%%
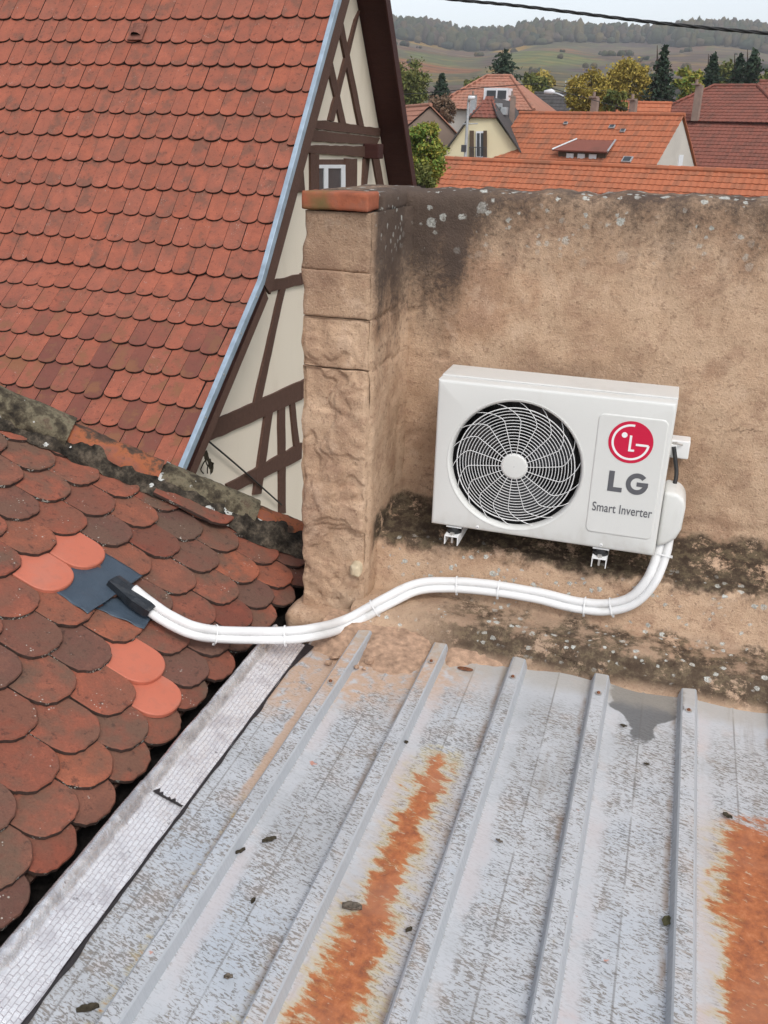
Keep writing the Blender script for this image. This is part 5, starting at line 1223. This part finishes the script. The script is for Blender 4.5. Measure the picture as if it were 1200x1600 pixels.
for x0, x1 in ((745.3, 749.6), (751.4, 755.7)): MB().prism([C3(x0, 208, YC-0.09), C3(x1, 208, YC-0.09), C3(x1, 244, YC-0.09), C3(x0, 244, YC-0.09)], (0, -0.02, 0)).build('pane', M_GLASS, wn_)
for x0, x1 in ((734, 740.5), (755.5, 761)): MB().prism([C3(x0, 204, YC-0.12), C3(x1, 204, YC-0.12), C3(x1, 247, YC-0.12), C3(x0, 247, YC-0.12)], (0, -0.05, 0)).build('shutter', M_SHUT, hC)
rail = MB()
for y_ in (230, 246): rail.tube([C3(733, y_, YC-0.3), C3(760, y_, YC-0.3)], 0.02, 5)
for k in range(12): rail.tube([C3(733+27*k/11, 230, YC-0.3), C3(733+27*k/11, 246, YC-0.3)], 0.012, 4)
rail.build('balcony_rail', M_DARKP, hC); MB().prism([C3(731, 246, YC-0.35), C3(761, 246, YC-0.35), C3(761, 249, YC-0.35), C3(731, 249, YC-0.35)], (0, 0.3, 0)).build('balcony_slab', M_WFRAME, hC)
chimney(hC, 800, 152, 180, YC+3, 7, Vector((1, 0, 0)), Vector((0, -1, 0)))
for (x, y) in ((777, 170), (786, 176)):
    p = C3(x, y, YC+1.6); MB().box((p.x-0.2, p.y-0.05, p.z-0.1), (p.x+0.2, p.y+0.4, p.z+0.28)).build('roof_window', M_POLE, hC)
# taller red hipped roof behind the cream house
p = atY(775, 119, 66); q = atY(775, 166, 66)
hE, eE, fE = hip_house('house with tall hipped red roof behind the pale yellow house', p.x+0.2, 66, Vector((1, -0.12, 0)).normalized(), 7.0, 6.5, q.z-0.3, p.z, 1.6, M_RP, M_GREYW)
for x in (770, 786): p = atY(x, 150, 63.6); dd = sub(add_box(hE, 'dormer', M_WFRAME, p+Vector((0, 0, -0.35)), eE, fE, 0.9, 1.0, 0.8)); add_box(dd, 'pane', M_GLASS, p+Vector((0, -0.52, -0.2)), eE, fE, 0.6, 0.06, 0.5)
chimney(hE, 739, 150, 170, 62, 8, eE, fE, M_POLE)
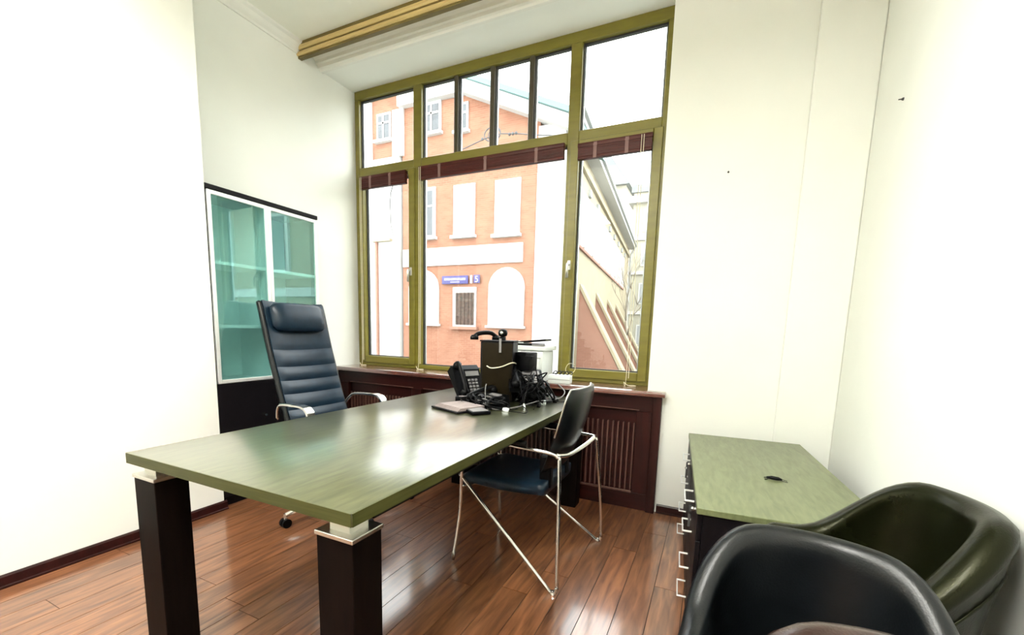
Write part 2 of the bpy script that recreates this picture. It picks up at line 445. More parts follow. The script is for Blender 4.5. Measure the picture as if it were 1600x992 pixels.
def pane(x0, x1, z0, z1):
    p = wb('pane', 'glass', x0 - .004, x1 + .004, YW + .04, YW + .046, z0 - .004, z1 + .004, bevel=0)
    # dark gasket and alloy spacer round each pane
    g = MB()
    for a in ((x0, x0 + .008, z0, z1), (x1 - .008, x1, z0, z1), (x0 + .008, x1 - .008, z0, z0 + .008), (x0 + .008, x1 - .008, z1 - .012, z1)):
        g.box(a[0] + 1.75, a[1] + 1.75, .03, .052, a[2] - .83, a[3] - .83)
    g.build('gasket', 'gasket', p)
    s = MB()
    for a in ((x0 + .008, x0 + .016), (x1 - .016, x1 - .008)):
        s.box(a[0] + 1.75, a[1] + 1.75, .046, .06, z0 + .008 - .83, z1 - .012 - .83)
    s.build('spacer', 'alu', p)
pane(-3.085, -2.475, 2.64, 3.225)
for a, b_ in ((-2.39, -2.073), (-2.035, -1.741), (-1.703, -1.409), (-1.371, -1.085)): pane(a, b_, 2.64, 3.225)
pane(-1.00, -.43, 2.64, 3.225)
pane(-2.39, -1.085, .866, 2.555)
def sash(x0, x1, z0, z1, hx):
    y0, y1 = YW - .016, YW + .06
    w = .062
    s = wb('sash', 'frame', x0, x0 + w, y0, y1, z0, z1)
    for a in ((x1 - w, x1, z0, z1), (x0 + w, x1 - w, z0, z0 + w), (x0 + w, x1 - w, z1 - .05, z1)):
        wb('sash_rail', 'frame', a[0], a[1], y0, y1, a[2], a[3], parent=s)
    pane(x0 + w, x1 - w, z0 + w, z1 - .05)
    h = wb('handle', 'steel', hx - .012, hx + .012, y0 - .008, y0, 1.66, 1.73, bevel=.003)
    MB().tube([(hx + 1.75, y0 - YW - .008, 1.70 - .83), (hx + 1.75, y0 - YW - .04, 1.70 - .83), (hx + 1.75, y0 - YW - .045, 1.69 - .83), (hx + 1.75, y0 - YW - .045, 1.60 - .83)], .009, 8).build('handle_grip', 'steel', h, True)
sash(-3.10, -2.455, .858, 2.57, -2.49)
sash(-1.055, -.415, .858, 2.57, -1.025)
struct(W, 'wide olive green window with transom panes and two side sashes', 'window')

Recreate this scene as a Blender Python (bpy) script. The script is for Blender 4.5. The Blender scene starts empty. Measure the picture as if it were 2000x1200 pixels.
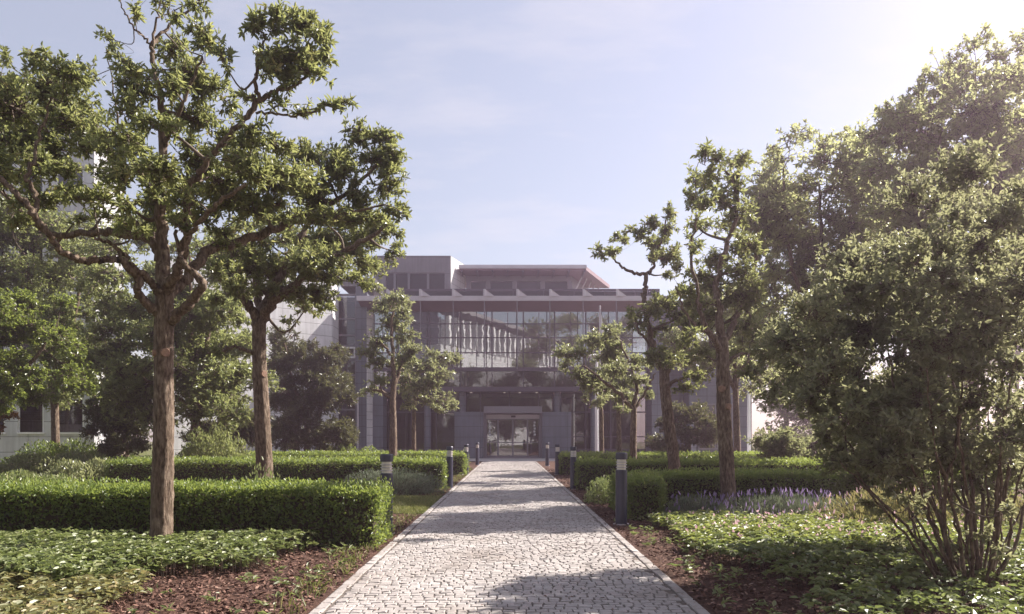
import bpy, math, random
import numpy as np
from mathutils import Vector

R = math.radians
rng = np.random.default_rng(11)
random.seed(5)
SC = bpy.context.scene
COL = SC.collection
F, CX, CY, CH = 1500.0, 995.0, 856.0, 1.2      # focal length in photo pixels, vanishing point, eye height

def at(px, py, Y):
    return np.array([(px - CX) / F * Y, Y, CH + (CY - py) / F * Y])

# ------------------------------------------------------------------ helpers
def norm(a):
    return a / np.maximum(np.linalg.norm(a, axis=-1, keepdims=True), 1e-9)

def rdir(n):
    return norm(rng.normal(size=(n, 3)))

class MB:
    """collects vertices / faces (as numpy blocks) and links them as ONE mesh object"""
    def __init__(s):
        s.v = []; s.q = []; s.m = []; s.r = []; s.n = 0; s.ng = []; s.sm = []
    def add(s, v, q, mat=0, rnd=None, smooth=False):
        v = np.asarray(v, dtype=np.float32).reshape(-1, 3); q = np.asarray(q, dtype=np.int64).reshape(-1, 4)
        s.v.append(v); s.q.append(q + s.n); s.m.append(np.full(len(q), mat)); s.sm.append(np.full(len(q), smooth))
        s.r.append(np.full(len(v), 0.5) if rnd is None else np.broadcast_to(np.asarray(rnd, dtype=np.float32), (len(v),)))
        s.n += len(v)
    def box(s, x0, x1, y0, y1, z0, z1, mat=0, rnd=None):
        v = [(x0,y0,z0),(x1,y0,z0),(x1,y1,z0),(x0,y1,z0),(x0,y0,z1),(x1,y0,z1),(x1,y1,z1),(x0,y1,z1)]
        s.add(v, [(0,3,2,1),(4,5,6,7),(0,1,5,4),(1,2,6,5),(2,3,7,6),(3,0,4,7)], mat, rnd)
    def prism(s, poly, z0, z1, mat=0):
        """vertical prism over a convex quad or polygon"""
        n = len(poly); b = [(x, y, z0) for x, y in poly]; t = [(x, y, z1) for x, y in poly]
        q = [(i, (i+1) % n, n + (i+1) % n, n + i) for i in range(n)]
        s.add(b + t, q, mat)
        if n == 4:
            s.add(b, [(3,2,1,0)], mat); s.add(t, [(0,1,2,3)], mat)
        else:
            for k in range(1, n - 1, 2):
                l = min(k + 2, n - 1)
                s.add([b[0], b[l], b[k+1], b[k]], [(0,1,2,3)], mat); s.add([t[0], t[k], t[k+1], t[l]], [(0,1,2,3)], mat)
    def tube(s, pts, rad, sides=8, mat=0, rough=0.0, cap=True, smooth=True):
        pts = np.asarray(pts, float); rad = np.asarray(rad, float); n = len(pts)
        t = norm(np.gradient(pts, axis=0))
        ref = np.array([0.31, 0.94, 0.1]); a = norm(np.cross(t, ref)); b = np.cross(t, a)
        ang = np.linspace(0, 2*np.pi, sides, endpoint=False)
        rr = rad[:, None] * (1 + rough * rng.normal(size=(n, sides)))
        v = pts[:, None] + rr[..., None] * (np.cos(ang)[None, :, None]*a[:, None] + np.sin(ang)[None, :, None]*b[:, None])
        i, j = np.meshgrid(np.arange(n-1), np.arange(sides), indexing='ij'); j2 = (j+1) % sides
        q = np.stack([i*sides+j, i*sides+j2, (i+1)*sides+j2, (i+1)*sides+j], -1).reshape(-1, 4)
        s.add(v.reshape(-1, 3), q, mat, None, smooth)
        if cap and sides % 2 == 0:
            for ring, fl in ((0, 1), (n-1, 0)):
                for k in range(1, sides-1, 2):
                    idx = [0, k, k+1, k+2] if k+2 < sides else None
                    if idx is None: continue
                    if fl: idx = idx[::-1]
                    s.add(v[ring][idx], [(0,1,2,3)], mat)
    def lathe(s, prof, x, y, sides=24, mat=0, smooth=True):
        ang = np.linspace(0, 2*np.pi, sides, endpoint=False)
        for (r0, z0), (r1, z1) in zip(prof[:-1], prof[1:]):
            v0 = np.stack([x + r0*np.cos(ang), y + r0*np.sin(ang), np.full(sides, z0)], -1)
            v1 = np.stack([x + r1*np.cos(ang), y + r1*np.sin(ang), np.full(sides, z1)], -1)
            j = np.arange(sides); j2 = (j+1) % sides
            s.add(np.concatenate([v0, v1]), np.stack([j, j2, sides+j2, sides+j], -1), mat, None, smooth)
    def sticks(s, P0, P1, r0, r1, mat=0):
        """many thin three-sided twigs at once"""
        n = len(P0); d = norm(P1 - P0); a = norm(np.cross(d, np.array([0.3, 0.2, 0.93]))); b = np.cross(d, a)
        vs = []
        for P, r in ((P0, r0), (P1, r1)):
            r = np.broadcast_to(np.asarray(r, float), (n,))[:, None]
            for k in range(3):
                w = 2*np.pi*k/3
                vs.append(P + r*(math.cos(w)*a + math.sin(w)*b))
        v = np.stack(vs, 1).reshape(-1, 3); o = np.arange(n)[:, None]*6
        q = np.concatenate([o + np.array([[0,1,4,3]]), o + np.array([[1,2,5,4]]), o + np.array([[2,0,3,5]])])
        s.add(v, q, mat)
    def leaves(s, P, D, U, L, W, mat=0, fold=0.22, droop=0.12, rnd=None):
        n = len(P)
        if n == 0: return
        L = np.broadcast_to(np.asarray(L, float), (n,))[:, None]; W = np.broadcast_to(np.asarray(W, float), (n,))[:, None]
        D = norm(D); S = norm(np.cross(D, U)); N = np.cross(S, D)
        v = np.stack([P, P + .32*L*D - .5*W*S + fold*W*N, P + .72*L*D - .36*W*S + fold*.7*W*N - droop*.5*L*N,
                      P + L*D - droop*L*N, P + .72*L*D + .36*W*S + fold*.7*W*N - droop*.5*L*N, P + .32*L*D + .5*W*S + fold*W*N], 1)
        o = np.arange(n)[:, None]*6
        q = np.concatenate([o + np.array([[0,3,2,1]]), o + np.array([[0,5,4,3]])])
        if rnd is None: rnd = rng.random(n)
        s.add(v.reshape(-1, 3), q, mat, np.repeat(rnd, 6))
    def build(s, name, mats, parent=None, loc=None):
        me = bpy.data.meshes.new(name)
        v = np.concatenate(s.v).astype(np.float32); q = np.concatenate(s.q).astype(np.int32); m = np.concatenate(s.m).astype(np.int32)
        if loc is not None: v = v - np.asarray(loc, np.float32)
        me.vertices.add(len(v)); me.vertices.foreach_set('co', v.ravel())
        me.loops.add(q.size); me.loops.foreach_set('vertex_index', q.ravel())
        me.polygons.add(len(q)); me.polygons.foreach_set('loop_start', np.arange(0, q.size, 4, dtype=np.int32))
        me.polygons.foreach_set('loop_total', np.full(len(q), 4, np.int32))
        me.polygons.foreach_set('material_index', m)
        me.polygons.foreach_set('use_smooth', np.concatenate(s.sm).astype(bool))
        at_ = me.attributes.new('rnd', 'FLOAT', 'POINT'); at_.data.foreach_set('value', np.concatenate(s.r).astype(np.float32))
        for mm in (mats if isinstance(mats, (list, tuple)) else [mats]): me.materials.append(mm)
        me.update(calc_edges=True); me.validate()
        o = bpy.data.objects.new(name, me); COL.objects.link(o)
        if loc is not None: o.location = loc
        if parent is not None: o.parent = parent
        return o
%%
Using the data above, copy exactly the lines from the one containing "Recreate this scene" to the one containing "return norm(rng.normal(size=(n, 3)))", inclusive. Exclude the pictures.

EXERCISE RESPONSE:
Recreate this scene as a Blender Python (bpy) script. The script is for Blender 4.5. The Blender scene starts empty. Measure the picture as if it were 2000x1200 pixels.
import bpy, math, random
import numpy as np
from mathutils import Vector

R = math.radians
rng = np.random.default_rng(11)
random.seed(5)
SC = bpy.context.scene
COL = SC.collection
F, CX, CY, CH = 1500.0, 995.0, 856.0, 1.2      # focal length in photo pixels, vanishing point, eye height

def at(px, py, Y):
    return np.array([(px - CX) / F * Y, Y, CH + (CY - py) / F * Y])

# ------------------------------------------------------------------ helpers
def norm(a):
    return a / np.maximum(np.linalg.norm(a, axis=-1, keepdims=True), 1e-9)

def rdir(n):
    return norm(rng.normal(size=(n, 3)))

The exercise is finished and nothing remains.